Wednesday, March 16, 2005

I found my keys!!

Apparently, I threw them into buddy Derek's bag! I'm so glad I found them. Yesterday was very satisfying, I found my keys, I lost a game in soccer but we played really well all things considered. I have until next week to fix my feet, my bunyans are killing me!

Today was surprisingly warm, and the sun was shining nicely. I spent the day at home, cleaning and such. Tonight I have an assignment to finish and then it's back to the grind tomorrow. I was planning out my week while waiting for food in the Chinese food court today. Man, am I going to be busy. From now until April 21st it's going to be rough! Thank goodness taxes aren't due until the end of april; guess when I'm gonna tackle mine!

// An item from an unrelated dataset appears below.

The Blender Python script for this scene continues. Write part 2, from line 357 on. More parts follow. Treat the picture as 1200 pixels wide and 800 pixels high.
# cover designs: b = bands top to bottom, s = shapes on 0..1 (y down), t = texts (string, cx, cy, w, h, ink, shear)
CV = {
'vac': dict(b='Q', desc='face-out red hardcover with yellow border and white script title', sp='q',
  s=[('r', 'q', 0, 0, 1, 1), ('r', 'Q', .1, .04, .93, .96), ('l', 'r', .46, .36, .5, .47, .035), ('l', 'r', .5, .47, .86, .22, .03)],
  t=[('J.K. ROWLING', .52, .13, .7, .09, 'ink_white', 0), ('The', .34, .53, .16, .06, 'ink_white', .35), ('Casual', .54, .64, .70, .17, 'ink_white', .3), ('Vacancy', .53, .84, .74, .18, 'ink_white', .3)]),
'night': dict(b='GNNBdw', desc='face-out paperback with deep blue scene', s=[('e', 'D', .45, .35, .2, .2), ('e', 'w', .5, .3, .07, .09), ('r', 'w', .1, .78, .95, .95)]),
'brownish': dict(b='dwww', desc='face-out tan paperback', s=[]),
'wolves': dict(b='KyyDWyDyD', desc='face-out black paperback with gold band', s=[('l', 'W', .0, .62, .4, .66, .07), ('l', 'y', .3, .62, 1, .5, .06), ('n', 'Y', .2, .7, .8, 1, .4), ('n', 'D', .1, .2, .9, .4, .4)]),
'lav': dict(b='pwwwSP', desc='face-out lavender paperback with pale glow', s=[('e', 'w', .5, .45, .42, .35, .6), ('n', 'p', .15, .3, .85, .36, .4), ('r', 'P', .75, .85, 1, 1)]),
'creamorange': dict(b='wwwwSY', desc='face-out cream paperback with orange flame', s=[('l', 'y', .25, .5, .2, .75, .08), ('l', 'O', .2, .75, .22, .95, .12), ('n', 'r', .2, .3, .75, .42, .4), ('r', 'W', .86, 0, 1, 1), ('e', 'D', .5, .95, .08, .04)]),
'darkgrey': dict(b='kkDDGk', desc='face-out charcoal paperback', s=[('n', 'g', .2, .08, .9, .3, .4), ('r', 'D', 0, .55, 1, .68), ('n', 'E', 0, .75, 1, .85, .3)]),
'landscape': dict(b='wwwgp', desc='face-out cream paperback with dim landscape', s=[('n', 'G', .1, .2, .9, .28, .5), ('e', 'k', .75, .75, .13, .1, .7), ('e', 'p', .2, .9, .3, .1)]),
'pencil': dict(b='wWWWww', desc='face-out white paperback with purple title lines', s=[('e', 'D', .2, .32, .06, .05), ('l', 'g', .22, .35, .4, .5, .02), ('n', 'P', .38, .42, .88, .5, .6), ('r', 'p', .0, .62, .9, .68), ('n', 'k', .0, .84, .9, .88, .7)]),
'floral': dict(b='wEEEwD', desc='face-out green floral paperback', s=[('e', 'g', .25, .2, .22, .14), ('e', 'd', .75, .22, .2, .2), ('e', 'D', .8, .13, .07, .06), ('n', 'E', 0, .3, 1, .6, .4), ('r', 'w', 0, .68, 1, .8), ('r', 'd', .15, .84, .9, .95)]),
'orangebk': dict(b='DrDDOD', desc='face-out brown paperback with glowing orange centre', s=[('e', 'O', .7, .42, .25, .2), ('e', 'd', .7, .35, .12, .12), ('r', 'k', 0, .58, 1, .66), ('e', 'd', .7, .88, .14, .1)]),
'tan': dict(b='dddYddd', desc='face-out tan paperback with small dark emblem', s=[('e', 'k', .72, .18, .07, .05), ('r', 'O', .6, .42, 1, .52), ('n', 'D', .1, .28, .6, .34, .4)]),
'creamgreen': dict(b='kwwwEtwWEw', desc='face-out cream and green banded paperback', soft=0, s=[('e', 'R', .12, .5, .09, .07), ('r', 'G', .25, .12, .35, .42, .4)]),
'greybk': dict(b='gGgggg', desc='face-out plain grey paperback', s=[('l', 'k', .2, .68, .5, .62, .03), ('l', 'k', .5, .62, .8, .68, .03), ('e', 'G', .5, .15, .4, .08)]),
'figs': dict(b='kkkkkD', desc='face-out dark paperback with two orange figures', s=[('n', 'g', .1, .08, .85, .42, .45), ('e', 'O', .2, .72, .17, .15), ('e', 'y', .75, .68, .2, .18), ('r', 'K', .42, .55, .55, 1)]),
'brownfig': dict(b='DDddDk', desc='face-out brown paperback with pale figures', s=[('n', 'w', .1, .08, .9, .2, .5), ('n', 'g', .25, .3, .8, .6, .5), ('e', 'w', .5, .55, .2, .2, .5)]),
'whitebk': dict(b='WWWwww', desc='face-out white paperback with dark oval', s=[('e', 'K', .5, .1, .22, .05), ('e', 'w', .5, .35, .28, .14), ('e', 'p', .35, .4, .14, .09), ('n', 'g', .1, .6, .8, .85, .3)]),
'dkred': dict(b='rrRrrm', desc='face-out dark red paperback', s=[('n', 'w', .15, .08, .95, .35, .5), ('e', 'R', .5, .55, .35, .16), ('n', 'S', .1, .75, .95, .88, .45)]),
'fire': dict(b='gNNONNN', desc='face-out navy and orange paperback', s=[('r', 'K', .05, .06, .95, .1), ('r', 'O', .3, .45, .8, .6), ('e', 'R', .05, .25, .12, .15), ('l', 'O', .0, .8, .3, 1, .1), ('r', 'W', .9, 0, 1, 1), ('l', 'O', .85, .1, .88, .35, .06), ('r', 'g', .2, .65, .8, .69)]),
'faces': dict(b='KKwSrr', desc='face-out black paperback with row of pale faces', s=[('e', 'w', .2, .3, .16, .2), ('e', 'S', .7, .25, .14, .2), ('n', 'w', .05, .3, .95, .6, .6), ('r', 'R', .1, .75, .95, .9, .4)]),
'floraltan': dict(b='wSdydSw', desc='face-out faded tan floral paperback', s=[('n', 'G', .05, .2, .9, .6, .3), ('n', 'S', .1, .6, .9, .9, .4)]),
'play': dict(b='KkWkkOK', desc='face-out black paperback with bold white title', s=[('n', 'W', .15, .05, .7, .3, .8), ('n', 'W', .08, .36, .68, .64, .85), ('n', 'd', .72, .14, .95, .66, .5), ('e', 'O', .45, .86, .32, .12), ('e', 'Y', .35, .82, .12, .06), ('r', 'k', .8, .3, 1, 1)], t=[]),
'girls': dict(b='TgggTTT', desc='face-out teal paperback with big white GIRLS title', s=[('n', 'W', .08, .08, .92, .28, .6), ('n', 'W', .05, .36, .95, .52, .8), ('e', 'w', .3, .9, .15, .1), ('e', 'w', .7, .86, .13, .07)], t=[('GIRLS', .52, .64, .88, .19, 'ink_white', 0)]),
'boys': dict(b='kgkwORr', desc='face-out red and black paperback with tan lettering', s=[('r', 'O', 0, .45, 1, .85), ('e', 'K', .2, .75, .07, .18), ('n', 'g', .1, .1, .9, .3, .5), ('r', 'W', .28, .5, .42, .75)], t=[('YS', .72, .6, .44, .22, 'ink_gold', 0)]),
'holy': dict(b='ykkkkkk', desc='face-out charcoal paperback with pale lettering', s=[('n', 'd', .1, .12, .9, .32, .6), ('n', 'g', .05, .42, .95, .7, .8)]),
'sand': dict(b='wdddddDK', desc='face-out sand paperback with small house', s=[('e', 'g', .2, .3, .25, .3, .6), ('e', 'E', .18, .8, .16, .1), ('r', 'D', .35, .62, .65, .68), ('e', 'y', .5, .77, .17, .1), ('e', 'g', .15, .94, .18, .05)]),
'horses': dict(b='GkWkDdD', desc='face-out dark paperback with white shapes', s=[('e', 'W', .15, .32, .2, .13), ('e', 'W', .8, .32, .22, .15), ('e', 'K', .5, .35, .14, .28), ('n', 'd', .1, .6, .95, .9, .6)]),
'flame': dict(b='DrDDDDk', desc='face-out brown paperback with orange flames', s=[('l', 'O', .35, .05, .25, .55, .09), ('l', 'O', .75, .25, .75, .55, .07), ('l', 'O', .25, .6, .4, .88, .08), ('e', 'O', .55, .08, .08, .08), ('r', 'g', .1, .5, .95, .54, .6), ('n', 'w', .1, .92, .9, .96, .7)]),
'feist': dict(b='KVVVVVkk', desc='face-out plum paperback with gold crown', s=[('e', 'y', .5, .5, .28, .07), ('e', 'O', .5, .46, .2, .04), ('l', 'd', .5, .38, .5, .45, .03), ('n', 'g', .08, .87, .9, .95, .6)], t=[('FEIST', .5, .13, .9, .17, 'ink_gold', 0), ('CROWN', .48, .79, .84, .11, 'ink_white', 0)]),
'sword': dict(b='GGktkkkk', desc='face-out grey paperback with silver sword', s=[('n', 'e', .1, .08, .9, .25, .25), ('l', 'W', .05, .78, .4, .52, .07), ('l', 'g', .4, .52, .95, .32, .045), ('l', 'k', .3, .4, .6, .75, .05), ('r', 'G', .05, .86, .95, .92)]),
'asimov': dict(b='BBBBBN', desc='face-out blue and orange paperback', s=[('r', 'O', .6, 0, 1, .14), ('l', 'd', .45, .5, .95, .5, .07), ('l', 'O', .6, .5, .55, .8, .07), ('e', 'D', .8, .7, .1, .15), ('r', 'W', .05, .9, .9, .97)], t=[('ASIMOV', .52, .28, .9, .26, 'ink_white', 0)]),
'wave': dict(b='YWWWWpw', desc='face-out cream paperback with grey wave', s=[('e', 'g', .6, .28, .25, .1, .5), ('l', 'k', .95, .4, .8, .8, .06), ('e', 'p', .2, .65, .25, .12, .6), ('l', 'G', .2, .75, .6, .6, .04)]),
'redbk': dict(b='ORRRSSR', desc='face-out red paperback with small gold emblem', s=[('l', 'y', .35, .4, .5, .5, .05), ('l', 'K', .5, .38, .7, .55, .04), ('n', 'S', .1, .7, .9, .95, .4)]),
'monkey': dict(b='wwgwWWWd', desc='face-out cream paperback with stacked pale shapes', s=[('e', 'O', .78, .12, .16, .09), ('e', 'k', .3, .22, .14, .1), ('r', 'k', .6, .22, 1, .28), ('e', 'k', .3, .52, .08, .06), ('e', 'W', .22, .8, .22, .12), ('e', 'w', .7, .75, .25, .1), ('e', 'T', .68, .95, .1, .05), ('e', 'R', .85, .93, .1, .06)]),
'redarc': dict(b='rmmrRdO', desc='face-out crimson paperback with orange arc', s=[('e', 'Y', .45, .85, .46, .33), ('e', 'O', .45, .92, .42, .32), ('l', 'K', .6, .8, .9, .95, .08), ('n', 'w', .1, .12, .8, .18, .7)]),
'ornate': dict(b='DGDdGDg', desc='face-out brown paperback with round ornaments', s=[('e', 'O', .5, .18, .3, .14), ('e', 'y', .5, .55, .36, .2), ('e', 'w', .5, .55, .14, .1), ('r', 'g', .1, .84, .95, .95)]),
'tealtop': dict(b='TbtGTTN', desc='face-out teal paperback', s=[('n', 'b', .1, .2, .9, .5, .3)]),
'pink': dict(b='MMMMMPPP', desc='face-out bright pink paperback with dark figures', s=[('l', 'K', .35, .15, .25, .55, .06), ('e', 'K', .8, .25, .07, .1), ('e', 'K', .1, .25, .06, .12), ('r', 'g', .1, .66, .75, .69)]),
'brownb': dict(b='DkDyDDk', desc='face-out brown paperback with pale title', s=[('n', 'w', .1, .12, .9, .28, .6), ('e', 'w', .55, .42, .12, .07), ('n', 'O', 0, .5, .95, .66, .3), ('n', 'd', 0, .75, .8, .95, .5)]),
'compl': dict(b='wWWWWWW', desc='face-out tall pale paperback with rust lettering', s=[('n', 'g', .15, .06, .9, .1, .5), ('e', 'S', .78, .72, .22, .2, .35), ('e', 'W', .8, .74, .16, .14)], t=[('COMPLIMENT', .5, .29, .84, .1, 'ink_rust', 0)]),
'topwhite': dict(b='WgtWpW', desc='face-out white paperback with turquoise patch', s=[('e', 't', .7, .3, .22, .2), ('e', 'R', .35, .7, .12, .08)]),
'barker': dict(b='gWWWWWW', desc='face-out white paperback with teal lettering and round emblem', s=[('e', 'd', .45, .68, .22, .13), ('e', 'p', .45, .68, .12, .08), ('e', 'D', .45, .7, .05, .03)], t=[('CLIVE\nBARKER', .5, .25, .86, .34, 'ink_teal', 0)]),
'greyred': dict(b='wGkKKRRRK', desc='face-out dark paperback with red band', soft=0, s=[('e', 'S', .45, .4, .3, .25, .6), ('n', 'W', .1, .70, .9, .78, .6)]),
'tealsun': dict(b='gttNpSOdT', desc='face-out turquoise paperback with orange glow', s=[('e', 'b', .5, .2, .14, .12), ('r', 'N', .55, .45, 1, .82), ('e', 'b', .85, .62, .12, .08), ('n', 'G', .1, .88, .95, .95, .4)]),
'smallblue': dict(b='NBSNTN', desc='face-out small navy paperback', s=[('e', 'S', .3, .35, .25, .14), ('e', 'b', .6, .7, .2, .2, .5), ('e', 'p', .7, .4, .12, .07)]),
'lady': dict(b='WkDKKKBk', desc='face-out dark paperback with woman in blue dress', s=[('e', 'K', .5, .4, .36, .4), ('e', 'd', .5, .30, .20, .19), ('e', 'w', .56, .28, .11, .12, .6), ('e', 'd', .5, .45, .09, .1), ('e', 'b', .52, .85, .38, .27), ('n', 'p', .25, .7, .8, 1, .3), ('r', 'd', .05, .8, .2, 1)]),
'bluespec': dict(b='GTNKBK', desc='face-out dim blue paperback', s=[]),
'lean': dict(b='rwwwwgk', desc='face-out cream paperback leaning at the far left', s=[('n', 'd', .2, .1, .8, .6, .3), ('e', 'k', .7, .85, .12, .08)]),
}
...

Bun Cuba, is the decision. I'm not going with my mgmt crew anymore, I aint got enough extra scratch. But I'm hoping I'll have some flow by mid-summer and I can do a cost-effective last minute trip to a nice hot island. Anyone down?

Anyway, I'm not particularly in the mood to attack my emotional or philosophical innards right now, nor do I have the time to. So I'm going to try and keep Jamdora's box locked tight until the 21st of April. But after that, prepare yourself for some intense philosophical investigations. It'll be worth a good skim-through, I promise!

Sunday, March 06, 2005

Guess it's about that time eh chaps? ...Righto.

This song I hear, it plays all day for me,
With every minute, a new melody,
Each word is new, each word cries out to me,
Each word is fear, each word is liberty.

But I...
Don't wanna tell you how I feel,
Don't wanna tell you why I dooo,
Don't wanna tell you what feels real,
But don't wanna treat this like it's new.

Don't wanna lose the days we've had,
Don't wanna have you feeling sad,
Don't wanna make you think I've lied,
But I gotta let you know how much I've cried.

I've cried, I've cried,
Those tearless soulful cries,
Wake up, shake it off, dry those eyes,
Man up, try again, chin to the skies.

- - - - - - - - -

Clearly i'm not a musician, nor a poet. I am fatigued after only one verse. After this semester I will have to undergo some 'literary conditioning.'

Today I watched Frida, again. I focused on the dialogue where Frida exclaimed that what separates her from the artist is that her paintings only speak of her personal pain. She was corrected and shown that her art displays the pain that we all feel which is why her canvas speaks to us all. With me, my problem is the opposite. Where she failed to understand that her pain is shared by others, I know this to be true of my pain all too well. I convert my frustrations into the domestic currency we call words and offer them to the general public in hopes of measely returns. What I now need to do is to paint; paint not a future for myself, but simply an experience. An experience of my own, of our own.